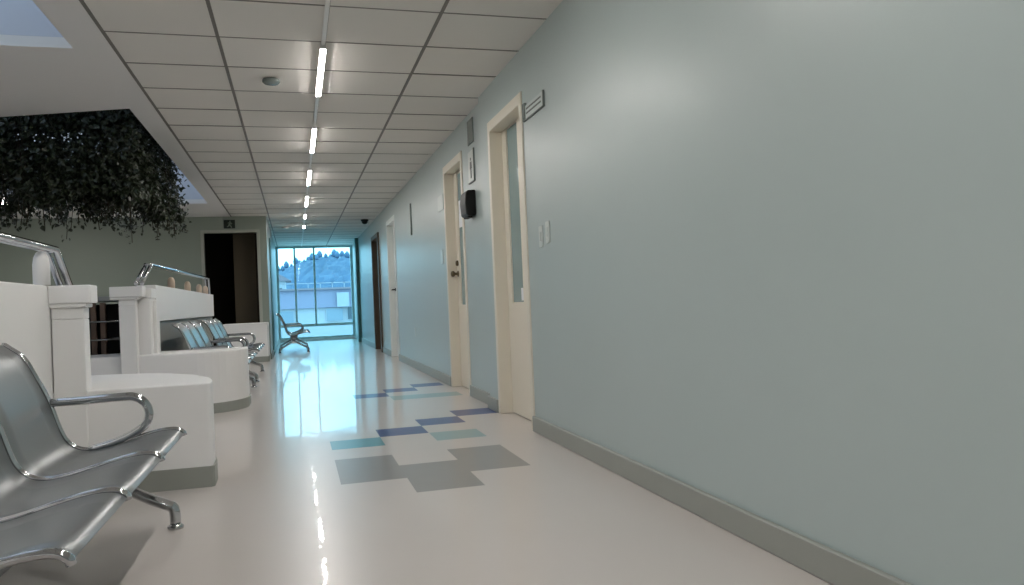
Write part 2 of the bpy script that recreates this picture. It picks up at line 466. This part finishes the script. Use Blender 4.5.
def switch(y, z, label):
    t = thing('light_switch', label, 'light switch', (WX, y, z), group='light switches by the nearer cream door')
    MB().box(WX-0.007, WX-0.0005, y-0.036, y+0.036, z-0.065, z+0.065).build('cover_plate', M['switch'], t, bevel=0.003, seg=2)
    MB().box(WX-0.012, WX-0.006, y-0.012, y+0.012, z-0.028, z+0.028).build('rocker', M['switch'], t, bevel=0.002, seg=1)
switch(4.475, 1.225, 'pale light switch plate next to the nearer cream door, the one closer to its frame')
switch(4.345, 1.24, 'pale light switch plate on the sage wall, the one farther from the cream door frame')

o = MB().box(WX2-0.008, WX2-0.0005, 7.90, 8.02, 1.25, 1.40).build('thermostat', M['switch'], bevel=0.004)
tag(o, 'small pale thermostat plate at switch height just past the farther cream door', 'thermostat')
o = MB().box(WX2-0.009, WX2-0.0005, 7.77, 8.06, 1.80, 1.96).build('room_sign', M['plate'], bevel=0.003, seg=1)
tag(o, 'small pale room sign beside the top of the farther cream door', 'sign')
o = MB().box(WX2-0.018, WX2-0.0005, 9.98, 10.02, 1.74, 2.15).build('projecting_sign', M['sign_grey'], bevel=0.003, seg=1)
tag(o, 'slim grey upright sign edge-on on the sage wall before the white door', 'sign')
o = MB().box(WX2-0.006, WX2-0.0005, 10.02, 10.10, 0.42, 0.54).build('power_outlet', M['switch'], bevel=0.002, seg=1)
tag(o, 'pale power outlet plate low on the sage wall before the white door', 'outlet')

# exit pictogram above the dark doorway
t = thing('exit_sign', 'small dark green pictogram sign above the dark open doorway', 'sign', (-1.02, YF, 2.2))
MB().box(-1.105, -0.925, YF-0.016, YF-0.001, 2.255, 2.40).build('plate', M['sign_green'], t, bevel=0.003, seg=1)
mb = MB()
mb.lathe((-1.005, YF-0.016, 2.375), [(0.011, 0), (0.011, -0.0016)], 12, 'y')
mb.prism([(-1.035, 2.355), (-0.99, 2.36), (-0.97, 2.33), (-0.98, 2.32), (-0.995, 2.34), (-1.0, 2.315), (-0.98, 2.29), (-0.975, 2.262), (-0.99, 2.262), (-1.0, 2.285), (-1.02, 2.30), (-1.035, 2.28), (-1.055, 2.275), (-1.055, 2.29), (-1.04, 2.30), (-1.02, 2.345), (-1.045, 2.335)], YF-0.0176, YF-0.016, 'y')
mb.build('pictogram', M['sign_pale'], t)

# ------------------------------------------------------------------ ceiling fittings
def led(y0, y1, label):
    x = 0.226
    t = thing('led_strip_light', label, 'ceiling light', (x, (y0+y1)/2, CZ), group='lit strip lights along the ceiling track')
    mb = MB(); mb.box(x-0.017, x+0.017, y0+0.012, y1-0.012, CZ-0.012, CZ-0.006)
    mb.box(x-0.019, x-0.0165, y0+0.012, y1-0.012, CZ-0.030, CZ-0.006); mb.box(x+0.0165, x+0.019, y0+0.012, y1-0.012, CZ-0.030, CZ-0.006)
    mb.build('housing', M['track'], t)
    MB().box(x-0.016, x+0.016, y0+0.013, y1-0.013, CZ-0.034, CZ-0.0125).build('diffuser', M['led'], t, bevel=0.003, seg=2)
    for a in (y0, y1-0.012): MB().box(x-0.019, x+0.019, a, a+0.012, CZ-0.034, CZ-0.006).build('end_cap', M['track'], t)
names = ['lit strip light on the ceiling track, nearest and longest in view', 'second lit strip light along the ceiling track, counting from the nearest',
         'third lit strip light along the ceiling track, counting from the nearest', 'fourth lit strip light along the ceiling track, last large glow',
         'fifth strip light along the ceiling track, a short dash of light', 'sixth strip light along the ceiling track, a tiny dash nearest the end window']
segs = [(4.82, 5.93), (7.0, 8.12), (9.15, 10.27), (11.3, 12.42), (13.5, 14.1), (15.3, 15.8)]
for s, n in zip(segs, names): led(s[0], s[1], n)
for s in ((2.62, 3.74), (0.45, 1.57), (-1.7, -0.58), (-3.9, -2.78)):
    led(s[0], s[1], 'lit strip light on the ceiling track above and behind the viewer')
for y0, y1 in ((3.74, 4.82), (5.93, 7.0), (8.12, 9.15), (10.27, 11.3), (12.42, 13.45), (14.57, 15.6), (16.72, 20.6)):
    pass
mb = MB()
x = 0.226
mb.box(x-0.013, x+0.013, YB+0.1, YW-0.05, CZ-0.0058, CZ-0.0048)
ends = [-4.9, -3.9, -2.78, -1.7, -0.58, 0.45, 1.57, 2.62, 3.74, 4.82, 5.93, 7.0, 8.12, 9.15, 10.27, 11.3, 12.42, 13.5, 14.1, 15.3, 15.8, 20.6]
for a, b in zip(ends[0::2], ends[1::2]): mb.box(x-0.011, x+0.011, a+0.002, b-0.002, CZ-0.014, CZ-0.0055)
o = mb.build('light_track', M['track']); tag(o, 'thin off-white metal track running along the ceiling between strip lights', 'light track')

def disc(name, x, y, r, m, label, cat, h=0.035):
    o = MB().lathe((x, y, CZ-0.0045), [(r*0.9, 0), (r, -0.006), (r, -h*0.55), (r*0.8, -h*0.9), (r*0.35, -h)], 24).build(name, m)
    return tag(o, label, cat)
disc('smoke_detector', -0.10, 5.62, 0.06, M['sign_grey'], 'round grey smoke detector on a ceiling tile beside the nearest strip light', 'smoke detector')
disc('smoke_detector', -0.13, 15.8, 0.07, M['track'], 'small pale smoke detector on the far ceiling close to the end window', 'smoke detector')
t = thing('dome_camera', 'small black dome camera on the ceiling above the brown door', 'camera', (1.31, 14.6, CZ))
MB().lathe((1.31, 14.6, CZ-0.0045), [(0.07, 0), (0.07, -0.03), (0.065, -0.034)], 20).build('mount', M['black'], t)
MB().lathe((1.31, 14.6, CZ-0.039), [(0.055, 0), (0.052, -0.025), (0.036, -0.045), (0.008, -0.054)], 20).build('dome', M['black'], t)

t = thing('recessed_lamp', 'bright flat ceiling lamp beyond the hanging ivy', 'ceiling light', (-3.85, 11.7, CZ))
MB().box(-4.1, -3.6, 11.5, 11.95, CZ-0.03, CZ-0.004).build('lamp_housing', M['track'], t)
MB().box(-4.07, -3.63, 11.48, 11.92, CZ-0.05, CZ-0.031).build('diffuser', M['lamp'], t)
for (lx, ly, lab) in ((-3.3, 0.4, 'added fill lamp on the waiting area ceiling behind the viewer'),
                      ):
    t = thing('recessed_lamp', lab, 'ceiling light', (lx, ly, CZ))  # out-of-view fill lamp, added to brighten the parapets and waiting area
    MB().box(lx-0.3, lx+0.3, ly-0.3, ly+0.3, CZ-0.03, CZ-0.004).build('lamp_housing', M['track'], t)
    MB().box(lx-0.27, lx+0.27, ly-0.27, ly+0.27, CZ-0.05, CZ-0.031).build('diffuser', M['lamp'], t)

# ------------------------------------------------------------------ parapets of the waiting area
def low_block(name, poly, h, bb=0.1, kind=S):
    b = MB().prism(poly, 0, h).build(name, M['white'], bevel=0.012, seg=2, kind=kind)
    return b
def grow(poly, d):
    c = Vector((sum(p[0] for p in poly)/len(poly), sum(p[1] for p in poly)/len(poly)))
    out = []; n = len(poly)
    area = sum(poly[i][0]*poly[(i+1)%n][1]-poly[(i+1)%n][0]*poly[i][1] for i in range(n))
    sgn = 1 if area > 0 else -1
    for i in range(n):
        a = Vector(poly[i-1]); b = Vector(poly[i]); e = Vector(poly[(i+1) % n])
        d1 = (b-a).normalized(); d2 = (e-b).normalized()
        n1 = Vector((d1.y, -d1.x))*sgn; n2 = Vector((d2.y, -d2.x))*sgn
        m = (n1+n2)/max(0.3, 1+n1.dot(n2))
        out.append((b.x+m.x*d, b.y+m.y*d))
    return out
B1 = [(-1.2, 4.06), (-0.425, 4.05), (-0.415, 4.06), (-0.418, 4.22), (-0.45, 4.40), (-0.55, 4.65), (-0.70, 4.86), (-0.86, 5.0), (-1.05, 5.08), (-1.2, 5.1)]
low_block('wall_front_end', B1, 0.505)
MB().prism(grow(B1, 0.008), 0, 0.1).build('baseboard_front_end', M['base'], kind=S)
B2 = [(-2.6, 7.0), (-1.1, 6.93), (-0.80, 6.915)] + [(-0.80+0.37*math.sin(a*PI/20), 7.345-0.43*math.cos(a*PI/20)) for a in range(1, 10)] + [(-0.43, 7.34), (-0.43, 7.55), (-1.15, 7.55), (-2.6, 7.45)]
low_block('wall_middle_end', B2, 0.52)
MB().prism(grow(B2, 0.008), 0, 0.085).build('baseboard_middle_end', M['base'], kind=S)
B3 = [(-1.15, 13.3), (-0.46, 13.3), (-0.44, 13.32), (-0.44, 13.88), (-1.15, 13.88)]
low_block('wall_back_end', B3, 0.64)
MB().prism(grow(B3, 0.008), 0, 0.09).build('baseboard_back_end', M['base'], kind=S)
# long parapet behind the near bench
MB().box(-1.22, -1.10, YB+2.0, 4.50, 0, 1.005).build('wall_parapet_near', M['white'], bevel=0.006, kind=S)
base_run('baseboard_parapet_near', [(-1.10, -1.088, YB+2.0, 4.05, 0, 0.1)])
def pillar(name, x0, x1, y0, y1, h, cx0, cx1, over=0.03):
    mb = MB()
    mb.box(x0, x1, y0, y1, 0.0, h-0.16)
    mb.box(x0, x1, y0, y1, h-0.16, h-0.105)
    mb.box(cx0, x1+over*0.7, y0-over*0.7, y1+over*0.7, h-0.105, h-0.085)
    mb.box(cx0, cx1, y0-over, y1+over, h-0.085, h)
    return mb.build(name, M['white'], bevel=0.006, seg=2, kind=S)
pillar('pillar_near', -1.095, -0.957, 4.05, 4.15, 1.003, -1.10, -0.922, 0.02)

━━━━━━

■ **WHAT IS EXPECTED**:
Restate the material word for word from its first line through the line containing "switch(4.345, 1.24, 'pale", both included; the pictures do not belong in it.

■ **THE RESPONSE**:
Write part 2 of the bpy script that recreates this picture. It picks up at line 466. This part finishes the script. Use Blender 4.5.
def switch(y, z, label):
    t = thing('light_switch', label, 'light switch', (WX, y, z), group='light switches by the nearer cream door')
    MB().box(WX-0.007, WX-0.0005, y-0.036, y+0.036, z-0.065, z+0.065).build('cover_plate', M['switch'], t, bevel=0.003, seg=2)
    MB().box(WX-0.012, WX-0.006, y-0.012, y+0.012, z-0.028, z+0.028).build('rocker', M['switch'], t, bevel=0.002, seg=1)
switch(4.475, 1.225, 'pale light switch plate next to the nearer cream door, the one closer to its frame')
switch(4.345, 1.24, 'pale light switch plate on the sage wall, the one farther from the cream door frame')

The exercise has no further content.